━━ Supplied information

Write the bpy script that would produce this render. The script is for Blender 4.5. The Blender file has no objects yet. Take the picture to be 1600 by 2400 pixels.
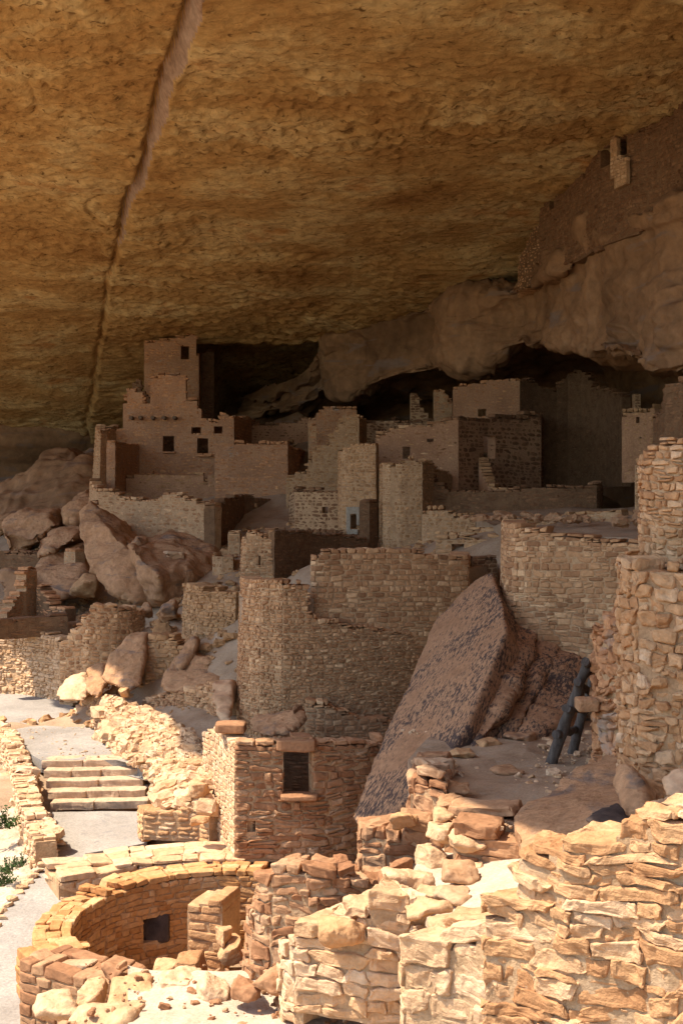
import bpy, bmesh, math, random
import numpy as np
from mathutils import Vector
R = math.radians
sc = bpy.context.scene
# ------------------------------------------------------------------ camera
F = 3000.0; HY = 1180.0          # focal length and horizon height in photo pixels
cam = bpy.data.objects.new('camera', bpy.data.cameras.new('camera')); sc.collection.objects.link(cam); sc.camera = cam
cam.location = (0, 0, 0); cam.rotation_euler = (R(90), 0, 0)
cam.data.sensor_fit = 'VERTICAL'; cam.data.sensor_height = 36; cam.data.lens = 36 * F / 2400
cam.data.shift_y = (HY - 1200) / 2400; cam.data.clip_end = 2000; cam.data.clip_start = .1
# ------------------------------------------------------------------ light
SUN_EL, SUN_AZ = 60.0, -97.0     # azimuth from +Y, negative is to the left
sdir = Vector((math.cos(R(SUN_EL)) * math.sin(R(SUN_AZ)), math.cos(R(SUN_EL)) * math.cos(R(SUN_AZ)), math.sin(R(SUN_EL))))
sun = bpy.data.objects.new('sun', bpy.data.lights.new('sun', 'SUN')); sc.collection.objects.link(sun)
sun.data.energy = 3.3; sun.data.angle = R(.53); sun.data.color = (1, .91, .79)
sun.rotation_euler = sdir.to_track_quat('Z', 'Y').to_euler(); sun.location = (-30, -20, 60)
w = bpy.data.worlds.new('World'); sc.world = w; w.use_nodes = True
nt = w.node_tree; sky = nt.nodes.new('ShaderNodeTexSky'); sky.sky_type = 'NISHITA'; sky.sun_disc = False
sky.sun_elevation = R(SUN_EL); sky.sun_rotation = R(SUN_AZ)
nt.links.new(sky.outputs[0], nt.nodes['Background'].inputs[0]); nt.nodes['Background'].inputs[1].default_value = .15
sc.view_settings.view_transform = 'Standard'; sc.view_settings.look = 'None'; sc.view_settings.exposure = 1.55; sc.view_settings.gamma = 1
sc.render.engine = 'CYCLES'
try:
    sc.cycles.max_bounces = 8; sc.cycles.diffuse_bounces = 6
except Exception: pass
# ------------------------------------------------------------------ numeric helpers
rs = np.random.RandomState(7)
_perm = rs.permutation(256); _perm = np.concatenate([_perm, _perm]); _val = rs.rand(256) * 2 - 1
def vnoise(p):
    i = np.floor(p).astype(int); f = p - i; f = f * f * f * (f * (f * 6 - 15) + 10); i &= 255
    def h(a, b, c): return _val[_perm[(_perm[(_perm[(i[:, 0] + a) & 255] + i[:, 1] + b) & 255] + i[:, 2] + c) & 255]]
    x, y, z = f[:, 0], f[:, 1], f[:, 2]
    l = lambda a, b, t: a + (b - a) * t
    return l(l(l(h(0,0,0), h(1,0,0), x), l(h(0,1,0), h(1,1,0), x), y), l(l(h(0,0,1), h(1,0,1), x), l(h(0,1,1), h(1,1,1), x), y), z)
def fbm(p, o=4, g=.5):
    s = 0; a = 1.
    for k in range(o): s = s + a * vnoise(p * 2 ** k + k * 17.3); a *= g
    return s
def ridged(p, o=4):
    s = 0; a = 1.
    for k in range(o): s = s + a * (1 - 2 * np.abs(vnoise(p * 2 ** k + k * 9.7))); a *= .5
    return s
def W(px, py, D): return ((px - 800) / F * D, D, (HY - py) / F * D)
def S(lst): # (px, D, ytop, ybase) -> (X, Y, ztop, zbase)
    return [((a - 800) / F * D, D, (HY - t) / F * D, (HY - b) / F * D) for a, D, t, b in lst]
_T = {}
def template(n):
    if n in _T: return _T[n]
    ids = {}; V = []; Q = []
    def vid(p):
        if p not in ids: ids[p] = len(V); V.append([2 * c / n - 1 for c in p])
        return ids[p]
    for ax in range(3):
        for side in (0, n):
            for i in range(n):
                for j in range(n):
                    q = []
                    for a, b in ((i, j), (i + 1, j), (i + 1, j + 1), (i, j + 1)):
                        p = [0, 0, 0]; p[ax] = side; p[(ax + 1) % 3] = a; p[(ax + 2) % 3] = b; q.append(vid(tuple(p)))
                    if side == 0: q.reverse()
                    Q.append(q)
    V = np.array(V, float)
    # pull inner grid lines towards the edges, so that the faces stay flat and the edges round
    V = np.sign(V) * np.abs(V) ** (.5 if n >= 4 else .7)
    _T[n] = (V, np.array(Q)); return _T[n]
def rounded(n, k):
    V, Q = template(n); r = (np.abs(V) ** k).sum(1) ** (1 / k); return V / r[:, None] , Q
# ------------------------------------------------------------------ scene-graph helpers
def link(o, parent=None):
    sc.collection.objects.link(o)
    if parent is not None: o.parent = parent
    return o
def tag(o, label=None, cat=None, group=None, kind=None):
    if label: o['label'] = label
    if cat: o['category'] = cat
    if group: o['group'] = group
    if kind: o['kind'] = kind
    return o
def empty(name, loc, label, cat, group=None):
    o = bpy.data.objects.new(name, None); o.location = loc; o.empty_display_size = .2
    link(o); bpy.context.view_layer.update(); return tag(o, label, cat, group)
def make(name, V, Q, mats, mi=None, parent=None, smooth=False):
    V = np.asarray(V, float)
    if parent is not None: V = V - np.array(parent.location)
    Q = np.asarray(Q); k = Q.shape[1]
    me = bpy.data.meshes.new(name); me.vertices.add(len(V)); me.vertices.foreach_set('co', V.astype(np.float32).ravel())
    me.loops.add(Q.size); me.loops.foreach_set('vertex_index', Q.astype(np.int32).ravel())
    me.polygons.add(len(Q)); me.polygons.foreach_set('loop_start', np.arange(0, Q.size, k, dtype=np.int32))
    me.polygons.foreach_set('loop_total', np.full(len(Q), k, dtype=np.int32))
    for m in mats: me.materials.append(m)
    if mi is not None: me.polygons.foreach_set('material_index', np.asarray(mi, dtype=np.int32))
    me.polygons.foreach_set('use_smooth', np.full(len(Q), smooth, dtype=bool))
    me.update(calc_edges=True); me.validate()
    return link(bpy.data.objects.new(name, me), parent)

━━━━

Task details — Take the listing and print it again exactly, but without any pictures.

Reply to the task —
Write the bpy script that would produce this render. The script is for Blender 4.5. The Blender file has no objects yet. Take the picture to be 1600 by 2400 pixels.
import bpy, bmesh, math, random
import numpy as np
from mathutils import Vector
R = math.radians
sc = bpy.context.scene
# ------------------------------------------------------------------ camera
F = 3000.0; HY = 1180.0          # focal length and horizon height in photo pixels
cam = bpy.data.objects.new('camera', bpy.data.cameras.new('camera')); sc.collection.objects.link(cam); sc.camera = cam
cam.location = (0, 0, 0); cam.rotation_euler = (R(90), 0, 0)
cam.data.sensor_fit = 'VERTICAL'; cam.data.sensor_height = 36; cam.data.lens = 36 * F / 2400
cam.data.shift_y = (HY - 1200) / 2400; cam.data.clip_end = 2000; cam.data.clip_start = .1
# ------------------------------------------------------------------ light
SUN_EL, SUN_AZ = 60.0, -97.0     # azimuth from +Y, negative is to the left
sdir = Vector((math.cos(R(SUN_EL)) * math.sin(R(SUN_AZ)), math.cos(R(SUN_EL)) * math.cos(R(SUN_AZ)), math.sin(R(SUN_EL))))
sun = bpy.data.objects.new('sun', bpy.data.lights.new('sun', 'SUN')); sc.collection.objects.link(sun)
sun.data.energy = 3.3; sun.data.angle = R(.53); sun.data.color = (1, .91, .79)
sun.rotation_euler = sdir.to_track_quat('Z', 'Y').to_euler(); sun.location = (-30, -20, 60)
w = bpy.data.worlds.new('World'); sc.world = w; w.use_nodes = True
nt = w.node_tree; sky = nt.nodes.new('ShaderNodeTexSky'); sky.sky_type = 'NISHITA'; sky.sun_disc = False
sky.sun_elevation = R(SUN_EL); sky.sun_rotation = R(SUN_AZ)
nt.links.new(sky.outputs[0], nt.nodes['Background'].inputs[0]); nt.nodes['Background'].inputs[1].default_value = .15
sc.view_settings.view_transform = 'Standard'; sc.view_settings.look = 'None'; sc.view_settings.exposure = 1.55; sc.view_settings.gamma = 1
sc.render.engine = 'CYCLES'
try:
    sc.cycles.max_bounces = 8; sc.cycles.diffuse_bounces = 6
except Exception: pass
# ------------------------------------------------------------------ numeric helpers
rs = np.random.RandomState(7)
_perm = rs.permutation(256); _perm = np.concatenate([_perm, _perm]); _val = rs.rand(256) * 2 - 1
def vnoise(p):
    i = np.floor(p).astype(int); f = p - i; f = f * f * f * (f * (f * 6 - 15) + 10); i &= 255
    def h(a, b, c): return _val[_perm[(_perm[(_perm[(i[:, 0] + a) & 255] + i[:, 1] + b) & 255] + i[:, 2] + c) & 255]]
    x, y, z = f[:, 0], f[:, 1], f[:, 2]
    l = lambda a, b, t: a + (b - a) * t
    return l(l(l(h(0,0,0), h(1,0,0), x), l(h(0,1,0), h(1,1,0), x), y), l(l(h(0,0,1), h(1,0,1), x), l(h(0,1,1), h(1,1,1), x), y), z)
def fbm(p, o=4, g=.5):
    s = 0; a = 1.
    for k in range(o): s = s + a * vnoise(p * 2 ** k + k * 17.3); a *= g
    return s
def ridged(p, o=4):
    s = 0; a = 1.
    for k in range(o): s = s + a * (1 - 2 * np.abs(vnoise(p * 2 ** k + k * 9.7))); a *= .5
    return s
def W(px, py, D): return ((px - 800) / F * D, D, (HY - py) / F * D)
def S(lst): # (px, D, ytop, ybase) -> (X, Y, ztop, zbase)
    return [((a - 800) / F * D, D, (HY - t) / F * D, (HY - b) / F * D) for a, D, t, b in lst]
_T = {}
def template(n):
    if n in _T: return _T[n]
    ids = {}; V = []; Q = []
    def vid(p):
        if p not in ids: ids[p] = len(V); V.append([2 * c / n - 1 for c in p])
        return ids[p]
    for ax in range(3):
        for side in (0, n):
            for i in range(n):
                for j in range(n):
                    q = []
                    for a, b in ((i, j), (i + 1, j), (i + 1, j + 1), (i, j + 1)):
                        p = [0, 0, 0]; p[ax] = side; p[(ax + 1) % 3] = a; p[(ax + 2) % 3] = b; q.append(vid(tuple(p)))
                    if side == 0: q.reverse()
                    Q.append(q)
    V = np.array(V, float)
    # pull inner grid lines towards the edges, so that the faces stay flat and the edges round
    V = np.sign(V) * np.abs(V) ** (.5 if n >= 4 else .7)
    _T[n] = (V, np.array(Q)); return _T[n]
def rounded(n, k):
    V, Q = template(n); r = (np.abs(V) ** k).sum(1) ** (1 / k); return V / r[:, None] , Q
# ------------------------------------------------------------------ scene-graph helpers
def link(o, parent=None):
    sc.collection.objects.link(o)
    if parent is not None: o.parent = parent
    return o
def tag(o, label=None, cat=None, group=None, kind=None):
    if label: o['label'] = label
    if cat: o['category'] = cat
    if group: o['group'] = group
    if kind: o['kind'] = kind
    return o
def empty(name, loc, label, cat, group=None):
    o = bpy.data.objects.new(name, None); o.location = loc; o.empty_display_size = .2
    link(o); bpy.context.view_layer.update(); return tag(o, label, cat, group)
def make(name, V, Q, mats, mi=None, parent=None, smooth=False):
    V = np.asarray(V, float)
    if parent is not None: V = V - np.array(parent.location)
    Q = np.asarray(Q); k = Q.shape[1]
    me = bpy.data.meshes.new(name); me.vertices.add(len(V)); me.vertices.foreach_set('co', V.astype(np.float32).ravel())
    me.loops.add(Q.size); me.loops.foreach_set('vertex_index', Q.astype(np.int32).ravel())
    me.polygons.add(len(Q)); me.polygons.foreach_set('loop_start', np.arange(0, Q.size, k, dtype=np.int32))
    me.polygons.foreach_set('loop_total', np.full(len(Q), k, dtype=np.int32))
    for m in mats: me.materials.append(m)
    if mi is not None: me.polygons.foreach_set('material_index', np.asarray(mi, dtype=np.int32))
    me.polygons.foreach_set('use_smooth', np.full(len(Q), smooth, dtype=bool))
    me.update(calc_edges=True); me.validate()
    return link(bpy.data.objects.new(name, me), parent)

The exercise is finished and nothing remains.